-- Start SUPPLIED INFORMATION --

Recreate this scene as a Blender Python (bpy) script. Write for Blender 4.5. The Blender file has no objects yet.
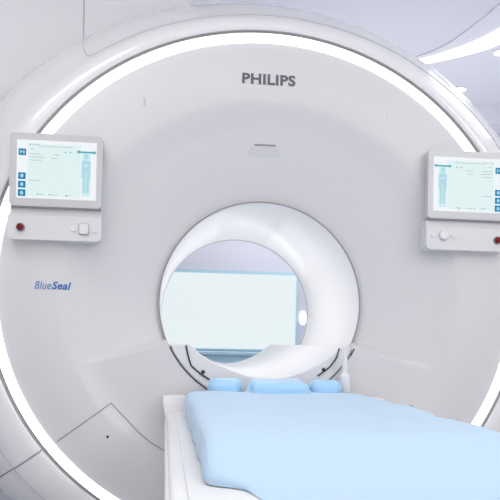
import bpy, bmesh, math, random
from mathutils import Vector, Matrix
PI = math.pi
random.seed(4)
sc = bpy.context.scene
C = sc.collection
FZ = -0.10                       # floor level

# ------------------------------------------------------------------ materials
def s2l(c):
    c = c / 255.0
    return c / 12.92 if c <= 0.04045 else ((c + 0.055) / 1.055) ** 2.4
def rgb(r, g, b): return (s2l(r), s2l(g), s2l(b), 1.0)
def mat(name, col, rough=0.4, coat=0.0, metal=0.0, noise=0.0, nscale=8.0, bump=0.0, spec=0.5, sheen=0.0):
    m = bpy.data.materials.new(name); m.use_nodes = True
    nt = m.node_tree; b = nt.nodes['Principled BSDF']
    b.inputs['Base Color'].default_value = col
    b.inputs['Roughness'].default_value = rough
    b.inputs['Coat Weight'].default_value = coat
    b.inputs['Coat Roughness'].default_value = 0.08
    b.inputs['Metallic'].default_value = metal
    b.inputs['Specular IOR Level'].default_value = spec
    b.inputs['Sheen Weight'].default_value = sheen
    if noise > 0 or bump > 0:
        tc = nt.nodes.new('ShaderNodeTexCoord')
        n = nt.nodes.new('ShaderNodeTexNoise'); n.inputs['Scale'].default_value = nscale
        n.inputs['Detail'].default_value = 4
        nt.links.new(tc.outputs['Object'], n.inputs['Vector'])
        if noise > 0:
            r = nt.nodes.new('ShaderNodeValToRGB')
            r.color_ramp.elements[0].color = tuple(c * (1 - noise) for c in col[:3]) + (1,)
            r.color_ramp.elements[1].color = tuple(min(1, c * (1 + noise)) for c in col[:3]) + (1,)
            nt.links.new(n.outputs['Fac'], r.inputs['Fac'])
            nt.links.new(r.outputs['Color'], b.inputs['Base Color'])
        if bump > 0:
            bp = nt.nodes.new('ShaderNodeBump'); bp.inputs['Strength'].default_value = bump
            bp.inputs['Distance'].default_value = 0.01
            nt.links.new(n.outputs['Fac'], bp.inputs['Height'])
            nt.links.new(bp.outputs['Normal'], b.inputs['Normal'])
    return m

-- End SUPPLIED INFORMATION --

**GIVEN PROBLEM**
Return only the lines running from the top of the data to the line that holds "# floor level". Include both of those lines, but skip the pictures.

**CORRECT RESPONSE**
Recreate this scene as a Blender Python (bpy) script. Write for Blender 4.5. The Blender file has no objects yet.
import bpy, bmesh, math, random
from mathutils import Vector, Matrix
PI = math.pi
random.seed(4)
sc = bpy.context.scene
C = sc.collection
FZ = -0.10                       # floor level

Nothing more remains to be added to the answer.